ZIMBABWE’s central bank on Friday moved to clarify its plans to introduce domestic notes to circulate alongside foreign currencies, after fears that it sought to re-introduce a loathed local currency triggered a public outcry.
On Wednesday, Reserve Bank of Zimbabwe (RBZ) governor John Mangudya announced bank withdrawal and cash export limits, as well as plans to introduce “bond notes” backed by a $200 million African Export Import Bank (Afreximbank) bond facility, in a bid to ease cash shortages that have hit the economy.
The RBZ also announced that 40 percent of all export proceeds would be converted into South African rand, while 10 percent would be converted into euros, in a bid to spread use beyond the scarce greenback.
The moves provoked a backlash from Zimbabweans still smarting from the collapse of the local dollar in 2008, when hyperinflation reached an astounding 500 billion percent, according to IMF figures which many consider conservative.
On Friday, Mangudya met editors of the national press to clarify his policy statement.
While admitting that the policy pronouncement could have been better articulated, Mangudya said the main feature of Wednesday’s announcement was in fact a five percent export incentive backed by the $200 million Afreximbank facility. It is that extra five percent incentive that would be paid out to exporters in bond notes, which would then circulate in the market.
Mangudya said Zimbabwe’s widening trade deficit of $3 billion, against a trade surplus of about $200 million in 1990, required interventions that would promote exports while minimising imports.
As an incentive for exporters, the RBZ would pay a five percent incentive on all exports, while urging the government to put in place local content measures.
“So it is that five percent export incentive that will be paid out in bond notes, because if we pay in United States dollars, it will simply vanish,” Mangudya said. “This is actually a $200 million economic stimulus to stimulate local production and exports.”
The RBZ chief said there were no plans to introduce the Zimbabwe dollar by stealth.
“We have no hidden agenda. We are not removing the multi-currency system, we are actually giving it more life through more exports,” he said.
Mangudya said the central bank did not envisage injecting the equivalent of $200 million in bond notes into circulation. Out of a possible $50 million worth of bond coins introduced in December 2014 to ease the problem of small change, the RBZ had to date issued the equivalent of $15 million into the market, Mangudya said. He said the bond notes, to be printed in Germany, were currently at the design stage.
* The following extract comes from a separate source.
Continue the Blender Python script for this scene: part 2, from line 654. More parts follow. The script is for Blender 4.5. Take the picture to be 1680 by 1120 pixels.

The central bank also announced that it had imported $15.5 million on Friday, to be injected into circulation on Monday.
Zimbabwe had $4,754 billion in circulation at the end of January 2016, according to RBZ data.
The governor said the move to split export proceeds into United States dollars, South African rand and euros was meant to remove the concentration risk brought by the overwhelming use preference of the greenback to other units in the multi-currency basket.
Upon dollarization in 2009, US dollar and rand use was at an even 49 percent. Currently, the greenback dominates with 95 percent of all transactions.
Mangudya lamented the dominance of the US dollar, which has gained as much as 20 percent against Zimbabwe’s main trading partner South Africa’s rand, saying it was detrimental to the country’s fragile economy.
“The US dollar is now more than a medium of exchange; it’s now a store of value, an asset, a commodity. If you’re not a safe haven economy, don’t be too open,” Mangudya said.
Meanwhile, in yet another policy tweak, Mangudya said tobacco farmers and small-scale miners would now be exempted from having their earnings automatically converted into rand and euros.